Para os viveiros, as medidas são ainda mais cuidadosas. Caso as gemas laterais ainda estejam viáveis, pode-se realizar teste de germinação e aproveitamento parcial. Caso contrário, a muda é descartada. Em áreas de formação com plantas jovens e sem entrenós formados, a expectativa é de rebrota rápida, especialmente com o suporte de irrigação, fertirrigação ou aplicação de bioestimulantes. Já em plantios mais avançados, com perfilhos que já apresentam colmos formados, o rebaixamento do dossel torna-se necessário.
Deterioração da cana pós-geada exige pressa e monitoramento constante
Segundo o manual técnico do CTC, os maiores riscos vêm após a geada, especialmente em áreas com temperatura e umidade mais elevadas.
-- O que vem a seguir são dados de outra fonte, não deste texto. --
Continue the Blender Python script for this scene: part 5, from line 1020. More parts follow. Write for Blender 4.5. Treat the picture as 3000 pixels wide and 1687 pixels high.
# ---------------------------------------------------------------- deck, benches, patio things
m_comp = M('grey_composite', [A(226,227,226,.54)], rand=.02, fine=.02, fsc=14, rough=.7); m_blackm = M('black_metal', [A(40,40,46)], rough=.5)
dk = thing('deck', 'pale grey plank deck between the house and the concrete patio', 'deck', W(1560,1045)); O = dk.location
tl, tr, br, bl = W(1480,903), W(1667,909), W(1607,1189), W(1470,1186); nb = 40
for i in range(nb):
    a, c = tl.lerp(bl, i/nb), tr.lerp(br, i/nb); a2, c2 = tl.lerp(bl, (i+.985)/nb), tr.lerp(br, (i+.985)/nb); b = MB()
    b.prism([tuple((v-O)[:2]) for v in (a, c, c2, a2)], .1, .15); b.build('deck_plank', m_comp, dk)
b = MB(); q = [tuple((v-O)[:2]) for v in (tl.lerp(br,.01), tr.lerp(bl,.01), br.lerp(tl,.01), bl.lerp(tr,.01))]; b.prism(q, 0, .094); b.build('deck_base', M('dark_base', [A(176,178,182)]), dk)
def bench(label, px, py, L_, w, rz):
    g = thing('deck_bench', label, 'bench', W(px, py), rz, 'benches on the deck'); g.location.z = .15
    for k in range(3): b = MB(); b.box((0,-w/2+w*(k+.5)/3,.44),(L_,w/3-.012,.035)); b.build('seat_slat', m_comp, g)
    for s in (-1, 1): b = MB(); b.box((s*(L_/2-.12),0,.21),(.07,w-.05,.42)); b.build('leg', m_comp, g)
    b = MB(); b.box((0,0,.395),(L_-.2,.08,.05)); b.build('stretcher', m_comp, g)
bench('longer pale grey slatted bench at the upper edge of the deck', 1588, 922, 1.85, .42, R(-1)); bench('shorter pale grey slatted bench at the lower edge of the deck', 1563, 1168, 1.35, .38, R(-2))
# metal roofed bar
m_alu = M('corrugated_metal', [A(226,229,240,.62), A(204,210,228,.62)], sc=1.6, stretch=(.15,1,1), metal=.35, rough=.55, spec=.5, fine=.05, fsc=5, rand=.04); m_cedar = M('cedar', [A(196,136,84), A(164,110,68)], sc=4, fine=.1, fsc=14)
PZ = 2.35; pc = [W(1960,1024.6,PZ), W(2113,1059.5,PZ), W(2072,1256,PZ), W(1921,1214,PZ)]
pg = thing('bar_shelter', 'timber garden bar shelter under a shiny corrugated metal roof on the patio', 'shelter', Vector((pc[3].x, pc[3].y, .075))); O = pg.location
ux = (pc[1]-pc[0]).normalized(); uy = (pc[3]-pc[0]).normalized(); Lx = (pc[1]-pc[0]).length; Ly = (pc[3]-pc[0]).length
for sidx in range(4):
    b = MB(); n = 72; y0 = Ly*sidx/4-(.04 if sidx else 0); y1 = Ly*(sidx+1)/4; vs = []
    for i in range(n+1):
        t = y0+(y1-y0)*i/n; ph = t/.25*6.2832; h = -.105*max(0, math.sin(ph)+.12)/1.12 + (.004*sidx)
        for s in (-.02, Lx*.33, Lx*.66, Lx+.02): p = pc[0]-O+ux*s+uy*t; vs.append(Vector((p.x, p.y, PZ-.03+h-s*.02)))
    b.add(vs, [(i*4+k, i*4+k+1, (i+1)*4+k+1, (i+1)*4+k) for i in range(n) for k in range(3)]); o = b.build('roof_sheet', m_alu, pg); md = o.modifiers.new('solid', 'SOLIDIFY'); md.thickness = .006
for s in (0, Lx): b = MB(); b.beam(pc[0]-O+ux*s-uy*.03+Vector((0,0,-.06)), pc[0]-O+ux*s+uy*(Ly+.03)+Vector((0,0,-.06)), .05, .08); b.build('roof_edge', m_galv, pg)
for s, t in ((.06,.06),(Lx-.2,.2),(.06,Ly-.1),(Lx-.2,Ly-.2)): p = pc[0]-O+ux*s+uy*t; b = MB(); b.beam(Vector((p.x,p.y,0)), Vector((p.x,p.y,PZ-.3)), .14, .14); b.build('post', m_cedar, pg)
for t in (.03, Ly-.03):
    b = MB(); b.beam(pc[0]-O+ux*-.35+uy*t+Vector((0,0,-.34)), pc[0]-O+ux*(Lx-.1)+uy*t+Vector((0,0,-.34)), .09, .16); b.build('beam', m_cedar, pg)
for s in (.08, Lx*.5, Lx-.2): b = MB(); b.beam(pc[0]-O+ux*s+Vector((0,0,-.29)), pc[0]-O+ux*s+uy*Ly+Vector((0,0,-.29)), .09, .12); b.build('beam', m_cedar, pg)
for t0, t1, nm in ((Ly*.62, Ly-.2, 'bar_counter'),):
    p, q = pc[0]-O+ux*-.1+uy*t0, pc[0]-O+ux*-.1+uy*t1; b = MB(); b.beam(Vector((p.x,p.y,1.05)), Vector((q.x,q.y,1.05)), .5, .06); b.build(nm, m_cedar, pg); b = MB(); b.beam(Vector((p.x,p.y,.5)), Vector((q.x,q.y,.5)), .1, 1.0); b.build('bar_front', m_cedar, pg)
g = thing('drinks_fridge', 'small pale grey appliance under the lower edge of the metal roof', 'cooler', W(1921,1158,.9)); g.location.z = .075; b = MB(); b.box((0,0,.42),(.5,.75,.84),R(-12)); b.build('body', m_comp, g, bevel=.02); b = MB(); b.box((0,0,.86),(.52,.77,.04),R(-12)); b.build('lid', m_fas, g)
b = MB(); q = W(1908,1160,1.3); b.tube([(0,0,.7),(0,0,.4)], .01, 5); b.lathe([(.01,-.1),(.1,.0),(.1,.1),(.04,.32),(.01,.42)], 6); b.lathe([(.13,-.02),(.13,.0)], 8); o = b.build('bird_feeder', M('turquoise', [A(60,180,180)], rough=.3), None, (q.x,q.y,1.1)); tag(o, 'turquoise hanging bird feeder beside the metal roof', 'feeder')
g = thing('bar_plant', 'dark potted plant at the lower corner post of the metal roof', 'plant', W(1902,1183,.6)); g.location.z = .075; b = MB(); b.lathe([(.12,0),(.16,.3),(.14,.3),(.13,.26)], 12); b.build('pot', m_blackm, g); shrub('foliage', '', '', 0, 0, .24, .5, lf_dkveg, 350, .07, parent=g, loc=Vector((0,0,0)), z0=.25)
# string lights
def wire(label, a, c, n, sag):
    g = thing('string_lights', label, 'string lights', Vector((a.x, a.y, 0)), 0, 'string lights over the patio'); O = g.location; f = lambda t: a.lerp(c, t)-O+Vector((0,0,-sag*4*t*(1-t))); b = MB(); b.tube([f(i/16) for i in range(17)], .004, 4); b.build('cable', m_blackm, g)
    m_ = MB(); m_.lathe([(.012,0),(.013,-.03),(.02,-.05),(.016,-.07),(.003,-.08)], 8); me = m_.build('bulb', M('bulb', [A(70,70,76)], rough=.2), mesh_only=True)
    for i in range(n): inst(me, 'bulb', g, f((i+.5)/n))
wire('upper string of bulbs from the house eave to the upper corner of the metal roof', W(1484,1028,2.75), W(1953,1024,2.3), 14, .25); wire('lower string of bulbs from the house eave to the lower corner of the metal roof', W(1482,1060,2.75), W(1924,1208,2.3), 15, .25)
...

Essas condições favorecem o crescimento de microrganismos que deterioram rapidamente o caldo da cana. Entre eles, destaca-se a bactéria Leuconostoc mesenteroides, responsável pela produção de compostos como dextranas e manitol, que reduzem a qualidade industrial do açúcar. Em poucos dias, os colmos atingidos passam a exalar odor azedo e sua utilização torna-se inviável.
Por isso, além da avaliação visual, os técnicos realizam testes de acidez titulável ou medição de pH para avaliar o estágio de deterioração. Quando necessário, o desponte da cana (corte do topo) é feito abaixo da região afetada, para evitar que tecidos em fermentação sejam enviados para a indústria. Nessas áreas, o tempo é curto: quanto mais rápida a colheita, menores as perdas. Em paralelo, áreas não atingidas têm o uso de maturadores suspenso temporariamente, para evitar compromissos logísticos inviáveis diante do novo cenário.